Somos recipientes que se nutren de lo que nos pasa. Lo que nos pasa está muy ligado a las creencias que somos, a las ideas que reproducimos. A quienes nos acompañan en éste u otro viaje. A lo que llevamos consigo, a lo que dejamos atrás. A lo que valoramos. Y es que, a veces, el problema está en cierta incapacidad de valorar lo que realmente merece valor, aprecio, estima. La claridad es la cortesía del filósofo, y hoy, preciso ser lo más cortés posible con quienes me importan.

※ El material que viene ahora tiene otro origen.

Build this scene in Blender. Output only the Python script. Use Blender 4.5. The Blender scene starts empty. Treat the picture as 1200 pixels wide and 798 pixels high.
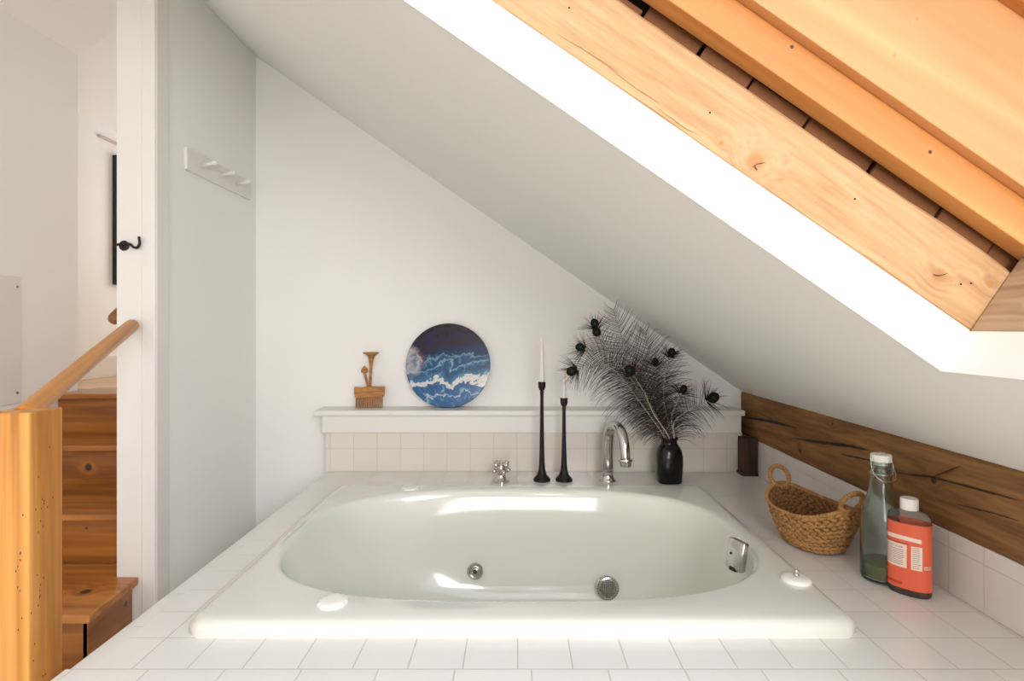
import bpy, bmesh, math, random
from mathutils import Vector, Matrix, noise as mnoise
random.seed(7)
C = bpy.context.scene
COL = C.collection
PI = math.pi

# ------------------------------------------------------------------ camera, light, exposure
F = 640.0            # focal length in pixels of the 1200 px wide frame
HC = 0.677           # camera height over the tiled deck
cd = bpy.data.cameras.new('camera'); cam = bpy.data.objects.new('camera', cd); COL.objects.link(cam)
cam.location = (0, 0, HC); cam.rotation_euler = (PI/2, 0, 0)
cd.sensor_width = 36.0; cd.lens = F/1200*36.0; cd.shift_x = -5/1200; cd.shift_y = -15/1200
cd.clip_start = 0.02
C.camera = cam
C.view_settings.view_transform = 'Standard'; C.view_settings.look = 'None'
C.view_settings.gamma = 1.0; C.view_settings.use_curve_mapping = False
C.view_settings.exposure = 0.08
C.cycles.max_bounces = 10; C.cycles.diffuse_bounces = 6; C.cycles.transmission_bounces = 8
C.cycles.sample_clamp_indirect = 6.0
C.cycles.caustics_reflective = False; C.cycles.caustics_refractive = True

w = bpy.data.worlds.new('sky'); C.world = w; w.use_nodes = True
wn = w.node_tree.nodes; wl = w.node_tree.links
sky = wn.new('ShaderNodeTexSky'); sky.sky_type = 'NISHITA'; sky.sun_disc = False
sky.sun_elevation = math.radians(40); sky.sun_rotation = math.radians(200)
wl.new(sky.outputs['Color'], wn['Background'].inputs['Color']); wn['Background'].inputs['Strength'].default_value = 0.25

# roof slope frame: s runs down the slope (to +X), n is the outward normal of the sloping ceiling
SL = 0.69; SQ = math.sqrt(1+SL*SL)
SX, SZ = 0.764, 0.60
def sp(s, n, y): return Vector((SX + (s + SL*n)/SQ, y, SZ + (-SL*s + n)/SQ))
def area(name, loc, direction, sx, sy, power, color, spread=PI):
    d = bpy.data.lights.new(name, 'AREA'); d.shape = 'RECTANGLE'; d.size = sx; d.size_y = sy
    d.energy = power; d.color = color; d.spread = spread
    o = bpy.data.objects.new(name, d); COL.objects.link(o); o.location = loc
    o.rotation_euler = Vector(direction).to_track_quat('-Z', 'Y').to_euler()
    return o
nrm = Vector((SL, 0, 1))/SQ
area('skylight_daylight', sp(-0.70, 0.66, -0.15), -nrm, 1.5, 2.0, 14, (0.92, 0.97, 1.0))
area('skylight_slanting_daylight', sp(-0.45, 0.42, -1.02), (-0.50, 0.74, -0.46), 1.0, 0.7, 40, (0.97, 0.985, 1.0))
area('rear_fill_light', (0.1, -3.5, 0.75), (-0.10, 1, 0.06), 1.5, 1.3, 60, (1.0, 0.98, 0.97))  # added fill from behind the camera; the rear wall has no window
area('upstairs_fill_light', (-1.95, 4.42, 1.35), (-0.1, -1, 0), 0.7, 0.9, 9.5, (1.0, 0.94, 0.87))  # unseen lamp added to brighten the stair area; no window is built there

# ------------------------------------------------------------------ helpers
def W(px, py, Y): return Vector(((px-605)/F*Y, Y, HC + (384-py)/F*Y))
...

Hay que hacerse con un microscopio para ver los microorganismos, hay que graduarse la visión para poder ver correctamente. Tenemos que caminar mucho para, una vez el ocaso recaiga sobre nosotros y nos observe, y nosotros le observemos a él, podamos decidir: podamos aferrarnos a la esperanza, reflejada en unos ojos. Podamos ver en un color, en el verde, una total e ilógica sensación, que lejos de desesperar, ampara. Hay que abandonar ciertas ideas para ver, para darnos cuenta, de que realmente algo que hasta el momento pasaba desapercibido, merece la pena.


Puedo prometer y prometo, decía Adolfo Suarez. Puedo prometer, y pretendo cumplir, digo yo. Prometer es sencillo: la dificultad de las mismas es el llevarlas a la práctica. Situémonos por encima de cualquier promesa.